歴史と文化・巡礼の旅日記

歴史と文化を訪ねる紀行ブログです。

紀伊半島本州最南端巡り②【樫野埼灯台、エルトゥールル号】

潮岬を観光して、いったん串本駅に戻ってきました。串本駅からはタクシーで紀伊大島に渡り、樫野埼(かしのざき)灯台近辺を見学しました。

トルコ軍艦遭難慰霊碑

いきなり重要なもの発見です。トルコ軍艦遭難慰霊碑です。

1890年トルコ海軍エルトゥールル号が嵐にあい、紀伊大島沿岸で座礁する事件がありました。その悲しい事件を記憶にとどめておくための慰霊碑になります。

トルコの民族系お土産店かな。

トルコ共和国初代大統領ムスタフ・ケマル・アタルテュクの銅像です。

第一次大戦後のオスマントルコ帝国解体後、分割占領状態の祖国解放のために立ち上がり、共和国を建国。祖国の近代化に尽力した偉大な大統領です。

エルトゥールル号事件120年にあたる年に、駐日トルコ大使館から串本町に寄贈されたそうです。

樫野埼灯台

灯台守たちが暮らした旧官舎ですね。

登ってみます。

 

トルコ記念館

トルコ記念館ではエルトゥールル号関連の展示がされています。

エルトゥールル号の模型ですね。

エルトゥールル号館長のアリ・アフメット大佐です。

1890年6月トルコ軍軍艦エルトゥールル号は、皇帝親書と特使オスマン・パシャを乗せて横浜に到着しました。国賓としての待遇でした。

 

大任を終えたエルトゥールル号は、9月イスタンブールに向けて帰国の途につきます。しかし9月は台風シーズンです。今の時期は危険であるからもう少し航海を見合わせるよう、日本側は忠告しました。が、船内でコレラ発生などの問題を抱えていたエルトゥールル号は強行出発をします。それが悲劇を生みます。

これがエルトゥールル号が座礁した船甲羅だ!

この船甲羅は古くから難所として知られていました。エルトゥールル号遭難を知った地元住民は、決死の救助活動を行います。その甲斐あって、69名は救助されましたが、残る580余名の人命が失われました。

 

決死の救助活動を行った近隣住民への感謝状です。

日本中から遺族への義援金が集まり、生存者の帰国には軍艦「比叡」「金剛」が使用されました。

この思いやりがトルコ国民の間に、根強い親日感情を芽生えさせました。(その好感情は、後に日露戦争で日本がトルコの天敵ロシアを倒したことにより決定的になる)

エルトゥールル号には、感動の後日談があります。

1985年エルトゥールル号遭難から95年後のことです。イラクのサダム・フセイン大統領が、「今から40時間後に、イランの上空を飛ぶ飛行機をすべて打ち落とす」と宣言します。イランに住んでいた日本人は、慌ててテヘラン空港に向かおうとしたのだけれど、どの飛行機も満席で乗ることが出来ませんでした。

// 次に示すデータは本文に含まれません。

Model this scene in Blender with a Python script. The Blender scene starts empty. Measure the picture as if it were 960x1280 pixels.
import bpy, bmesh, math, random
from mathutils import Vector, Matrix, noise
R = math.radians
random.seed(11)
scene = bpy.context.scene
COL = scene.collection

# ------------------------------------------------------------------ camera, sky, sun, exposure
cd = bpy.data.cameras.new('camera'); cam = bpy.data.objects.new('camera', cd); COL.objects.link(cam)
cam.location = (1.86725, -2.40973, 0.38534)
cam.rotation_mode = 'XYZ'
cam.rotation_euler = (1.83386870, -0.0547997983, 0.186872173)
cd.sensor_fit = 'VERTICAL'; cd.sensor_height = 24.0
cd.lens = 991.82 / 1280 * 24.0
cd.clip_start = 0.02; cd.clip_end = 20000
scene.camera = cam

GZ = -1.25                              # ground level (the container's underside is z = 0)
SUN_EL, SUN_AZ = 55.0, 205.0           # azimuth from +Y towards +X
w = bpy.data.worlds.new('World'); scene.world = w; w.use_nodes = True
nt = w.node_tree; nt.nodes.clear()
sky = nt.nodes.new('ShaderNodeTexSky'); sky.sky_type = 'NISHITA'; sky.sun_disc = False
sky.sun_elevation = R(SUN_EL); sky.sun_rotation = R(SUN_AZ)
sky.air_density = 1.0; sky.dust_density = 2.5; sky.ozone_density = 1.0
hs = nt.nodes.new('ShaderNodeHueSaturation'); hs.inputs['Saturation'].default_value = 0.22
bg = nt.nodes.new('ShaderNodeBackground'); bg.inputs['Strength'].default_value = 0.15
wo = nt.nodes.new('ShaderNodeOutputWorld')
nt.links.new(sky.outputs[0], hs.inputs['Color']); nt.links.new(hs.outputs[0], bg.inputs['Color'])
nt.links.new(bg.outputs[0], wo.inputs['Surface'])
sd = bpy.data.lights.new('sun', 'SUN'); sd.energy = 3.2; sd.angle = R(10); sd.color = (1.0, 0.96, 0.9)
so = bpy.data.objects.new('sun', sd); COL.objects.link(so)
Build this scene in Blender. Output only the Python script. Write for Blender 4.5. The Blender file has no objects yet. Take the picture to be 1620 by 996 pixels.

平和ボケの日本政府はすばやい対応がとれず、多くの日本人がテヘランに取り残されました。

そのとき、一機のトルコ航空の飛行機が到着します。
トルコ航空の飛行機は、日本人216名全員を乗せて、成田に向かって飛び立ちました。
タイムリミットまで、わずか1時間15分前のできごとでした。
このとき、なぜトルコ航空機が来てくれたのか、日本政府もマスコミも知らなかったのです。後日、元駐日トルコ大使のネジアティ・ウトカン氏は次のように語ります。

「エルトゥールル号の事故に際して、日本人がしてくださった献身的な救助活動を、今もトルコの人たちは忘れていません。私も小学生の頃、歴史教科書で学びました。トルコでは子どもたちでさえ、エルトゥールル号の事を知っています」

それでテヘランで困っている日本人を助けようと、トルコ航空機が飛んだのです。


トルコ軍軍装。

引き上げられたエルトゥールル号遺品です。

トルコ記念館の屋上からも船強羅が見えました。

自然の脅威が引き起こしたこの悲劇に対して、両国が懸命に対処して、友情が芽生えたのです。

樫野埼灯台そばにトルコ料理屋さんがあって「ケバブ」を食べてみました。

さて串本を離れ、次の目的地に向かいます。

とりあえず紀伊田辺に宿をとったので移動します。紀伊田辺周辺で観光の予定はないんですが、翌日に和歌山市内に入りたいので、少しでも距離を稼ごうという意図でした。

あと当日、和歌山市内で多分お祭りかなんかがあってホテル代が異常に高かったんですね、確か。それで手頃な値段でとれた宿が田辺だったんですよ、確か。